For Your Queue: Two 5-Star Options

We have two five-star options for your queue this week from the brilliant Michael Haneke. The filmmaker won the Oscar for best foreign language film for his breathtaking 2012 effort Amour, available this week on DVD.

The master craftsman tackles the devastating consequences of a stroke in one lifelong relationship. He sidesteps easy emotion, avoids sentimentality, and embraces the individuality of one marriage – therefore unearthing something both universal and intimate. He’s aided immeasurably by flawless turns from both leads, Emmanuelle Riva (Oscar nominated) and Jean-Louis Trintignant.

The White Ribbon (Das weisse Band),  from 2009, is Haneke’s brilliant analysis of evil, full of exquisite beauty and a quiet power that will haunt you.

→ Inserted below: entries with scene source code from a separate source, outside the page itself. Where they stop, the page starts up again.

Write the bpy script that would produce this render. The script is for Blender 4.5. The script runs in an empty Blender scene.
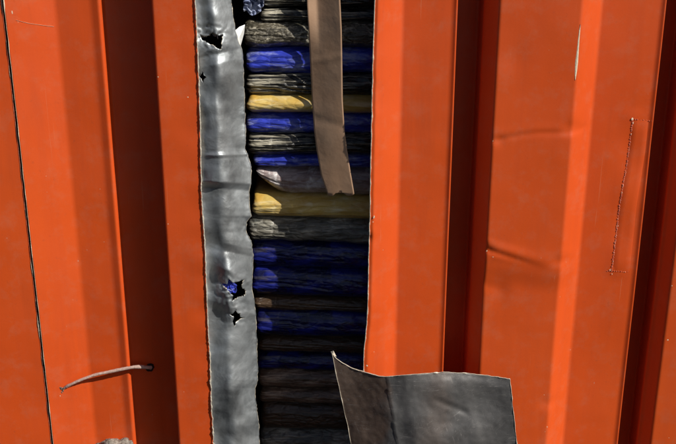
import bpy, bmesh, math, random
from mathutils import Vector, noise
random.seed(7)
S = bpy.context.scene
COL = S.collection
# ------------------------------------------------------------ camera
F, CU, CV = 1000.0, 338.0, 222.0          # focal length and centre in photo pixels (676 x 444)
TH = math.radians(19.8); D = 1.25; ZC = 1.3
CAM = Vector((0, -D*math.cos(TH), ZC + D*math.sin(TH)))
cd = bpy.data.cameras.new('camera'); cam = bpy.data.objects.new('camera', cd); COL.objects.link(cam)
cam.location = CAM; cam.rotation_euler = (math.pi/2 - TH, 0, 0)
cd.sensor_width = 36; cd.lens = 36*F/676; cd.clip_start = .02; cd.clip_end = 200
S.camera = cam
S.render.resolution_x, S.render.resolution_y = 1024, 673
# ------------------------------------------------------------ light
B = math.radians(58); E = math.radians(38)
world = bpy.data.worlds.new('World'); S.world = world; world.use_nodes = True
wn = world.node_tree; bg = wn.nodes['Background']
sky = wn.nodes.new('ShaderNodeTexSky'); sky.sky_type = 'NISHITA'; sky.sun_disc = False
sky.sun_elevation = E; sky.sun_rotation = math.pi - B; sky.air_density = .7; sky.dust_density = 1.5; sky.ozone_density = .6
wn.links.new(sky.outputs[0], bg.inputs[0]); bg.inputs[1].default_value = .05
ld = bpy.data.lights.new('sun', 'SUN'); ld.energy = 4.4; ld.angle = math.radians(.5); ld.color = (1, .955, .88)
sun = bpy.data.objects.new('sun', ld); COL.objects.link(sun)
sv = Vector((math.sin(B)*math.cos(E), -math.cos(B)*math.cos(E), math.sin(E)))
sun.rotation_euler = sv.to_track_quat('Z', 'Y').to_euler()
S.view_settings.view_transform = 'Standard'; S.view_settings.look = 'None'
S.view_settings.exposure = 0; S.view_settings.gamma = 1
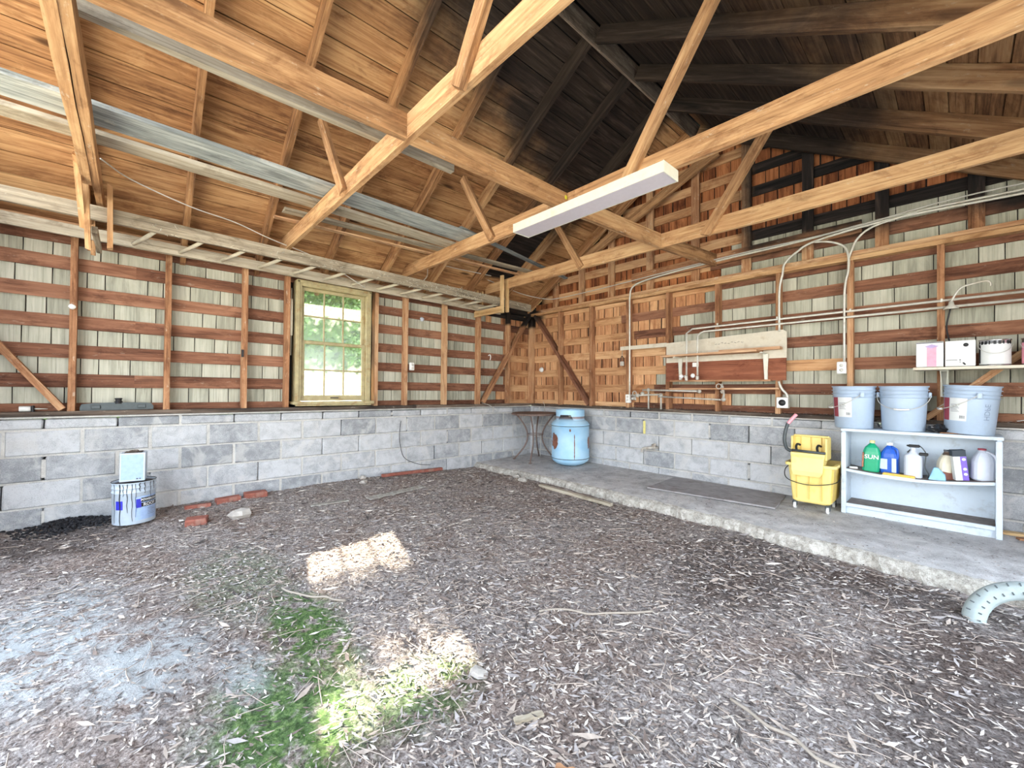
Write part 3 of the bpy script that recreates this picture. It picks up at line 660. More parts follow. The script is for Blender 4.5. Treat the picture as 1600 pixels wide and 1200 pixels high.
MB().tube([(5.75, yc-.012, 1.866), (2.9, yc-.012, 1.858), (2.872, -.06, 1.84), (2.872, -.14, 1.80), (2.872, -.14, 1.34)], .0105, 8).build('pipe', 'pipe', lo_)
MB().bbox((2.872, -.145, 1.31), (.03, .03, .05), .006).build('valve', 'steel', lo_)
MB().blob((2.83, -.17, 1.335), (.026, .022, .026), 4, jit=.02, smooth=True).build('valve_handle', 'whiteplastic', lo_)
for x in (3.05, 3.65, 4.25, 4.845, 5.4):
    MB().bbox((x, yc, 1.925), (.016, .02, .03), .003).build('pipe_strap', 'pipe', up_)
yc2 = -.03
T('conduit', curve([(5.76, yc2, 2.69), (5.28, yc2, 2.70), (4.56, yc2, 2.715), (3.85, yc2, 2.675), (3.1, yc2, 2.66), (2.5, yc2-.02, 2.63), (2.1, yc2, 2.60), (1.95, yc2, 2.545), (1.914, yc2, 2.42), (1.912, yc2, 2.2), (1.912, yc2, 1.10)], 6), .011, 'pipe', 'pale conduit running down the third stud from the corner of the back wall', 'conduit')
T('conduit', curve([(5.76, yc2-.02, 2.655), (5.28, yc2-.02, 2.665), (4.56, yc2-.02, 2.69), (4.0, yc2-.01, 2.645), (3.82, yc2, 2.57), (3.72, yc2, 2.48), (3.70, yc2, 2.37), (3.672, yc2, 2.2), (3.672, yc2, 1.78)], 6), .011, 'pipe', 'pale conduit bending down onto the corner of the white work board', 'conduit')
T('conduit', curve([(3.98, yc2-.025, 2.63), (4.1, yc2-.02, 2.60), (4.2, yc2, 2.54), (4.235, yc2, 2.44), (4.235, yc2, 2.3), (4.208, yc2, 2.1), (4.205, yc2, 1.44)], 6), .010, 'pipe', 'pale conduit looping over and down beside the stud to the outlet', 'conduit')
T('conduit', curve([(4.7, yc2-.03, 2.70), (4.42, yc2-.02, 2.66), (4.3, yc2, 2.58), (4.255, yc2, 2.47), (4.24, yc2+.0, 2.42)], 6), .010, 'pipe', 'short pale conduit branch curving in from the right above the outlet stud', 'conduit')
T('cable', curve([(5.76, yc2-.045, 2.72), (4.9, yc2-.045, 2.735), (4.2, yc2-.045, 2.68), (3.3, yc2-.05, 2.67), (2.5, yc2-.05, 2.645), (1.9, yc2-.05, 2.62), (1.2, -.06, 2.605), (.7, -.06, 2.60), (.45, -.1, 2.615), (.3, -.5, 2.66), (.28, -1.0, 2.74), (.25, -1.25, 2.79)], 6), .006, 'wire', 'thin white cable drooping from the ladder corner along the back wall', 'cable')
T('cable', curve([(.5, -1.3, 2.76), (.35, -1.75, 2.80), (.3, -2.15, 2.80), (.28, -2.2, 2.62), (.27, -2.38, 2.44)], 6), .005, 'wire', 'short white cable dropping over the ladder near the second rafter from the corner', 'cable')
T('cable', curve([(.9, -5.16, 2.79), (.62, -5.0, 2.80), (.5, -4.63, 2.74), (.42, -4.3, 2.72), (.38, -4.0, 2.65), (.36, -3.6, 2.57), (.32, -3.3, 2.47), (.25, -3.0, 2.36)], 6), .005, 'wire', 'thin white cable sagging below the rafters at the left above the ladder', 'cable')
# outlets and boxes
def outlet(loc, label, group=None, rz=0, w=.072, h=.115):
    t = thing('electrical_outlet', label, 'outlet', loc); t.rotation_euler.z = rz
    g = MB().bbox((0, -.02, 0), (w, .04, h), .006); o = g.build('cover', 'whiteplastic'); o.parent = t
    for z in (-.022, .022):
        g = MB().lathe([(.001, .003), (.015, .003), (.016, 0)], 14, (0, -.041, z), rot=Matrix.Rotation(math.pi/2, 3, 'X')); o = g.build('socket', plain('socket_face', (200, 198, 190), .5)); o.parent = t
    return t
outlet((4.185, .0, 1.385), 'white outlet box under the conduit on the back wall stud')
outlet((1.885, -.0, 1.045), 'white box low on the third stud from the corner, above the masonry')
t = outlet((.005, -2.27, 1.475), 'small white outlet box on a stud right of the window', rz=math.pi/2, w=.06, h=.1)
t = thing('round_outlet', 'square metal box with a round black socket at the lower right of the work board', 'outlet', (3.71, 0, 1.04))
MB().bbox((3.705, -.03, 1.04), (.11, .06, .115), .005).build('box', 'steel', t)
MB().bbox((3.705, -.062, 1.04), (.10, .004, .105), .002).build('cover', 'whiteplastic', t)
MB().lathe([(.001, .006), (.032, .006), (.033, 0)], 20, (3.705, -.063, 1.04), rot=Matrix.Rotation(math.pi/2, 3, 'X')).build('socket', 'black', t)
MB().tube(curve([(3.665, -.03, 1.26), (3.69, -.03, 1.19), (3.735, -.03, 1.13), (3.745, -.03, 1.08)]), .012, 8).build('conduit', 'pipe', t)
t = thing('padlock', 'old padlock hanging from a hook on the third stud', 'padlock', (1.79, -.02, 1.5))
MB().bbox((1.79, -.025, 1.525), (.055, .03, .062), .008).build('body', 'steel', t)
MB().tube(curve([(1.772, -.025, 1.55), (1.772, -.025, 1.60), (1.79, -.025, 1.625), (1.808, -.025, 1.60), (1.808, -.025, 1.55)]), .006, 6).build('shackle', 'black', t)
MB().tube([(1.79, -.025, 1.62), (1.79, -.02, 1.70)], .004, 6).build('hook', 'steel', t)
T('coat_hook', curve([(-.01, -.93, 1.69), (.03, -.93, 1.70), (.045, -.93, 1.66), (.03, -.93, 1.62)]), .007, 'whiteplastic', 'small white hook on the left wall beside the corner brace', 'hook')
o = MB().lathe([(.001, .03), (.03, .028), (.04, .01), (.042, 0)], 18, (.23, .02, 1.49), rot=Matrix.Rotation(math.pi/2, 3, 'X')).build('round_light', 'whiteplastic'); tag(o, 'small round white fitting on the wood in the corner of the back wall', 'fitting')
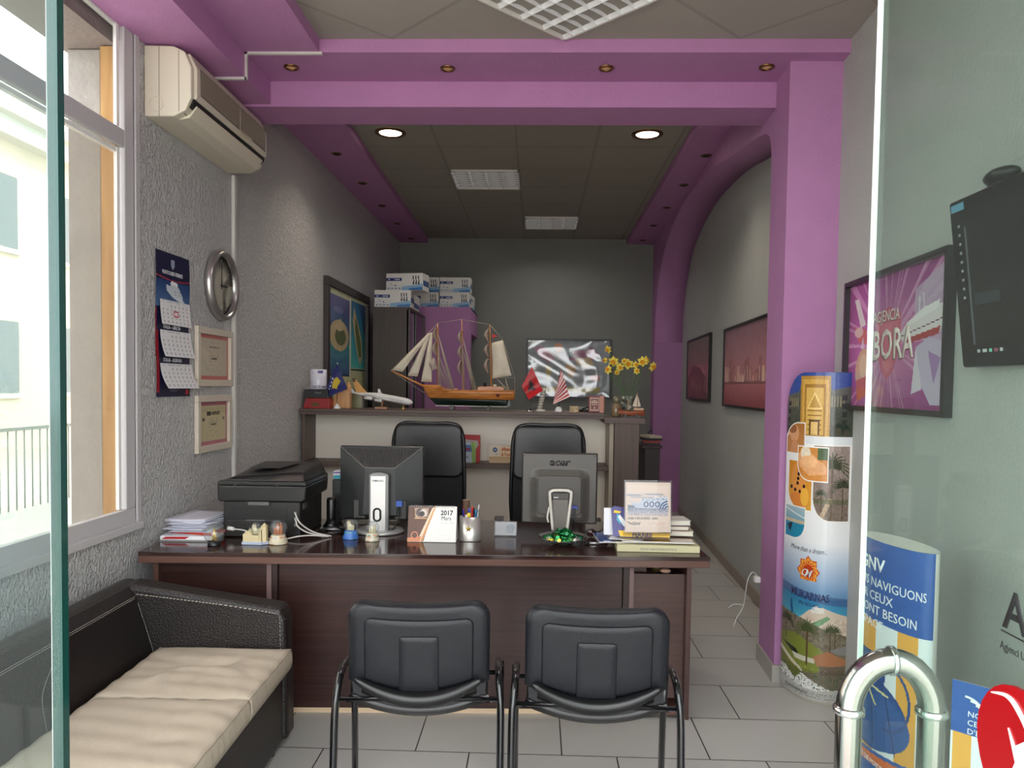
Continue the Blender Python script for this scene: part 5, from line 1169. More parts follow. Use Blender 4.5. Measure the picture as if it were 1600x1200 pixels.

Set in a small village in Germany in the years just before World War I, the story centers on strange atrocities that begin to affect both person and property.  As the incidents mount and the mystery deepens, the local schoolteacher thinks he can identify the guilty.  He shares his theory with the village pastor, and lines are drawn when the pastor does not agree.

In previous films,  Haneke has mined cruelty both physical (Funny Games) and mental (Cache).  Here, he examines the depth and possible origins of both, and the result is harrowing.

Golden Glode winner and Oscar-nominated for Best Foreign Film, The White Ribbon is that rare work which is not just a film, but an experience. It effectively moves the conversation beyond the film’s setting, and into how the lessons apply to other periods in history and even to present day social, political, and religious movements.